Scene modeling code data:
^^^^^^^^
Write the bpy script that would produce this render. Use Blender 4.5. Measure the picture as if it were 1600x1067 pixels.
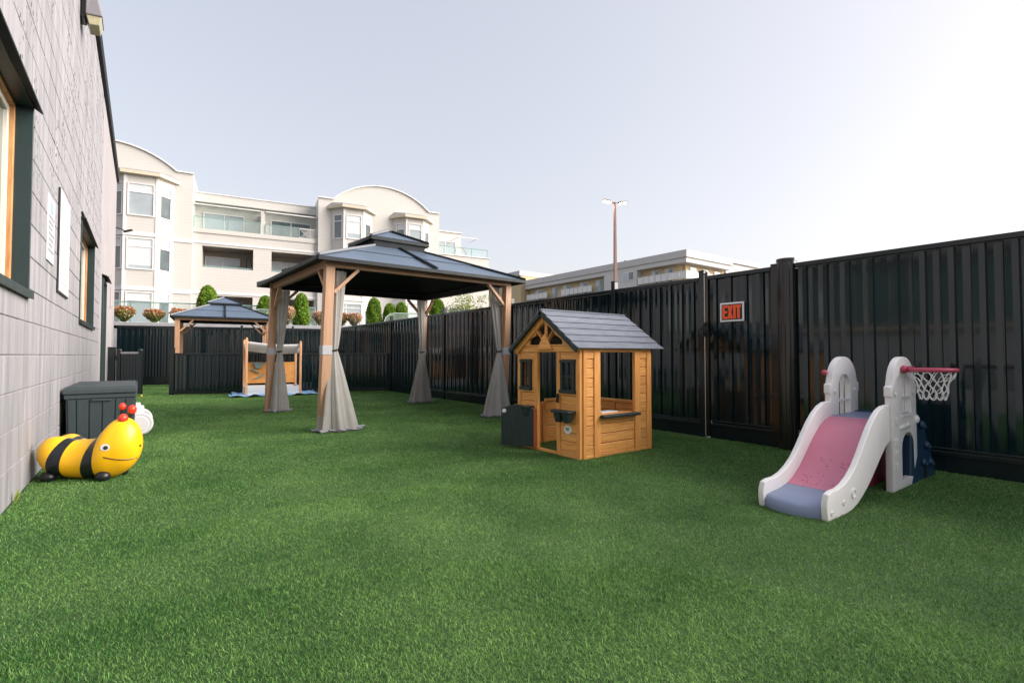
import bpy, bmesh, math, random
import numpy as np
from mathutils import Vector, Matrix
from mathutils.geometry import tessellate_polygon

random.seed(7)
rng = np.random.default_rng(11)
for o in list(bpy.data.objects):
    bpy.data.objects.remove(o, do_unlink=True)
scene = bpy.context.scene
C = scene.collection
R = math.radians

# ------------------------------------------------------------------ camera
YAW, PITCH = 36.53, 1.579            # degrees clockwise from +Y, up
cam_d = bpy.data.cameras.new('camera')
cam = bpy.data.objects.new('camera', cam_d)
C.objects.link(cam)
cam.location = (0, 0, 0.9)
cam.rotation_euler = (R(90 + PITCH), 0, R(-YAW))
cam_d.sensor_width = 36
cam_d.lens = 780 / 1600 * 36
cam_d.clip_start = 0.05
cam_d.clip_end = 2000
scene.camera = cam

# ------------------------------------------------------------------ world + sun
SUN_AZ, SUN_EL = 126.0, 24.0           # degrees clockwise from +Y, elevation
world = bpy.data.worlds.new('World')
scene.world = world
world.use_nodes = True
wn, wl = world.node_tree.nodes, world.node_tree.links
wn.clear()
sky = wn.new('ShaderNodeTexSky')
sky.sky_type = 'NISHITA'
sky.sun_disc = False
sky.sun_elevation = R(SUN_EL)
sky.sun_rotation = R(SUN_AZ)
sky.altitude = 50
sky.air_density = 1.0
sky.dust_density = 3.5
sky.ozone_density = 1.0
hs = wn.new('ShaderNodeHueSaturation')
hs.inputs['Saturation'].default_value = 0.80
bg = wn.new('ShaderNodeBackground')
bg.inputs['Strength'].default_value = 0.15
wo = wn.new('ShaderNodeOutputWorld')
gm_ = wn.new('ShaderNodeGamma')
gm_.inputs['Gamma'].default_value = 0.4
wl.new(sky.outputs[0], gm_.inputs['Color'])
wl.new(gm_.outputs[0], hs.inputs['Color'])
wb = wn.new('ShaderNodeMix'); wb.data_type = 'RGBA'; wb.blend_type = 'MULTIPLY'
wb.inputs['Factor'].default_value = 1.0
wb.inputs['B'].default_value = (1.03, 0.985, 0.99, 1)      # camera white balance, a touch towards magenta
wl.new(hs.outputs[0], wb.inputs['A'])
wl.new(wb.outputs['Result'], bg.inputs['Color'])
wl.new(bg.outputs[0], wo.inputs['Surface'])

sun_d = bpy.data.lights.new('sun', 'SUN')
sun_d.energy = 2.2
sun_d.angle = R(55)
sun_d.color = (1.0, 0.92, 0.84)
sun = bpy.data.objects.new('sun', sun_d)
C.objects.link(sun)
sdir = Vector((math.sin(R(SUN_AZ)) * math.cos(R(SUN_EL)), math.cos(R(SUN_AZ)) * math.cos(R(SUN_EL)), math.sin(R(SUN_EL))))
sun.rotation_euler = sdir.to_track_quat('Z', 'Y').to_euler()
sun.location = (20, -2, 12)

vs = scene.view_settings
vs.view_transform = 'Standard'
vs.look = 'None'
vs.exposure = 1.92
vs.gamma = 1.0
vs.use_curve_mapping = False

# ------------------------------------------------------------------ materials
MATS = {}


def mat(name, col, rough=0.6, metal=0.0, var=0.0, vscale=6.0, stretch=(1, 1, 1), bump=0.0, bscale=40.0,
        objvar=0.0, spec=0.5, coat=0.0, col2=None, detail=6.0, transl=0.0, alpha=1.0):
    """procedural principled material: noise mottling between col and col2, relief, per-object tint"""
    if name in MATS:
        return MATS[name]
    m = bpy.data.materials.new(name)
    m.use_nodes = True
    n, l = m.node_tree.nodes, m.node_tree.links
    b = n['Principled BSDF']
    b.inputs['Roughness'].default_value = rough
    b.inputs['Metallic'].default_value = metal
    b.inputs['Specular IOR Level'].default_value = spec
    b.inputs['Coat Weight'].default_value = coat
    b.inputs['Alpha'].default_value = alpha
    if transl:
        b.inputs['Transmission Weight'].default_value = transl
    c = (*col, 1)
    tc = n.new('ShaderNodeTexCoord')
    mp = n.new('ShaderNodeMapping')
    mp.inputs['Scale'].default_value = stretch
    l.new(tc.outputs['Object'], mp.inputs['Vector'])
    if objvar:
        oi0 = n.new('ShaderNodeObjectInfo')
        off = n.new('ShaderNodeVectorMath'); off.operation = 'SCALE'
        off.inputs['Scale'].default_value = 37.0
        cmb = n.new('ShaderNodeCombineXYZ')
        for k in range(3):
            l.new(oi0.outputs['Random'], cmb.inputs[k])
        l.new(cmb.outputs[0], off.inputs[0])
        add = n.new('ShaderNodeVectorMath'); add.operation = 'ADD'
        l.new(tc.outputs['Object'], add.inputs[0]); l.new(off.outputs[0], add.inputs[1])
        l.new(add.outputs[0], mp.inputs['Vector'])
    last = None
    if var or col2:
        nz = n.new('ShaderNodeTexNoise')
        nz.inputs['Scale'].default_value = vscale
        nz.inputs['Detail'].default_value = detail
        nz.inputs['Roughness'].default_value = 0.62
        l.new(mp.outputs[0], nz.inputs['Vector'])
        mx = n.new('ShaderNodeMix'); mx.data_type = 'RGBA'
        c2 = (*col2, 1) if col2 else tuple(min(1, x * (1 - var)) for x in col) + (1,)
        mx.inputs['A'].default_value = c
        mx.inputs['B'].default_value = c2
        rp = n.new('ShaderNodeMapRange')
        rp.inputs['From Min'].default_value = 0.32
        rp.inputs['From Max'].default_value = 0.68
        l.new(nz.outputs['Fac'], rp.inputs['Value'])
        l.new(rp.outputs[0], mx.inputs['Factor'])
        last = mx.outputs['Result']
        rr = n.new('ShaderNodeMapRange')
        rr.inputs['To Min'].default_value = max(0.02, rough - 0.08)
        rr.inputs['To Max'].default_value = min(1, rough + 0.1)
        l.new(nz.outputs['Fac'], rr.inputs['Value'])
        l.new(rr.outputs[0], b.inputs['Roughness'])
    if objvar:
        oi = n.new('ShaderNodeObjectInfo')
        hv = n.new('ShaderNodeHueSaturation')
        mr = n.new('ShaderNodeMapRange')
        mr.inputs['To Min'].default_value = 1 - objvar
        mr.inputs['To Max'].default_value = 1 + objvar
        l.new(oi.outputs['Random'], mr.inputs['Value'])
        l.new(mr.outputs[0], hv.inputs['Value'])
        if last:
            l.new(last, hv.inputs['Color'])
        else:
            hv.inputs['Color'].default_value = c
        last = hv.outputs[0]
    if last:
        l.new(last, b.inputs['Base Color'])
    else:
        b.inputs['Base Color'].default_value = c
    if bump:
        nb = n.new('ShaderNodeTexNoise')
        nb.inputs['Scale'].default_value = bscale
        nb.inputs['Detail'].default_value = 4
        l.new(mp.outputs[0], nb.inputs['Vector'])
        bp = n.new('ShaderNodeBump')
        bp.inputs['Strength'].default_value = bump
        bp.inputs['Distance'].default_value = 0.01
        l.new(nb.outputs['Fac'], bp.inputs['Height'])
        l.new(bp.outputs[0], b.inputs['Normal'])
    MATS[name] = m
    return m


def srgb(r, g, b):
    f = lambda c: ((c / 255 + 0.055) / 1.055) ** 2.4 if c > 10 else c / 255 / 12.92
    return (f(r), f(g), f(b))


M_steel = mat('fence_steel', (0.004, 0.014, 0.018), rough=0.09, spec=0.5, coat=0.15, bump=0.28, bscale=5, stretch=(1, 1, 0.07), objvar=0.15)
M_steel_post = mat('post_steel', (0.008, 0.014, 0.017), rough=0.2, var=0.1, vscale=3, spec=0.5)
M_bronze = mat('bronze_steel', (0.014, 0.014, 0.013), rough=0.16, spec=0.5, bump=0.06, bscale=6, stretch=(1, 1, .1))
M_kick = mat('kick_board', (0.012, 0.02, 0.024), rough=0.55, var=0.4, vscale=5, bump=0.1)
M_wood_z = mat('cedar_upright', srgb(186, 148, 118), rough=0.5, col2=srgb(160, 122, 94), vscale=3.0, stretch=(14, 14, 0.8), bump=0.06, bscale=10, objvar=0.05)
M_wood_x = mat('cedar_beam', srgb(176, 140, 112), rough=0.5, col2=srgb(148, 112, 86), vscale=3.0, stretch=(0.8, 14, 14), bump=0.06, bscale=10, objvar=0.05)
M_ph_z = mat('playhouse_upright', srgb(236, 172, 98), rough=0.55, col2=srgb(208, 138, 68), vscale=4.0, stretch=(12, 12, 1.0), bump=0.08, bscale=14, objvar=0.08)
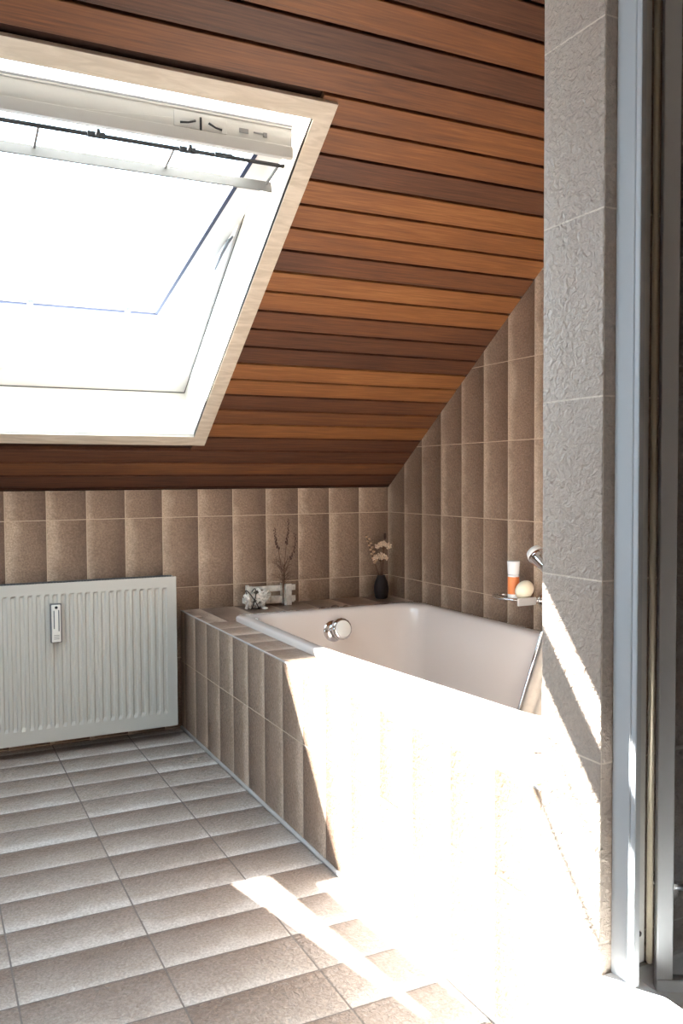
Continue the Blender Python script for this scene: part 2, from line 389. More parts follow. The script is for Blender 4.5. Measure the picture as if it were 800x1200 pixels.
^^^^^^^^
WORK INSTRUCTIONS: Start at the top of the entries and repeat each line exactly, ending at the line that contains "R = math.radians". Pictures are not part of the copy.

RESULT OF THE TASK:
Write the bpy script that would produce this render. Use Blender 4.5. Measure the picture as if it were 1600x1067 pixels.
import bpy, bmesh, math, random
import numpy as np
from mathutils import Vector, Matrix
from mathutils.geometry import tessellate_polygon

random.seed(7)
rng = np.random.default_rng(11)
for o in list(bpy.data.objects):
    bpy.data.objects.remove(o, do_unlink=True)
scene = bpy.context.scene
C = scene.collection
R = math.radians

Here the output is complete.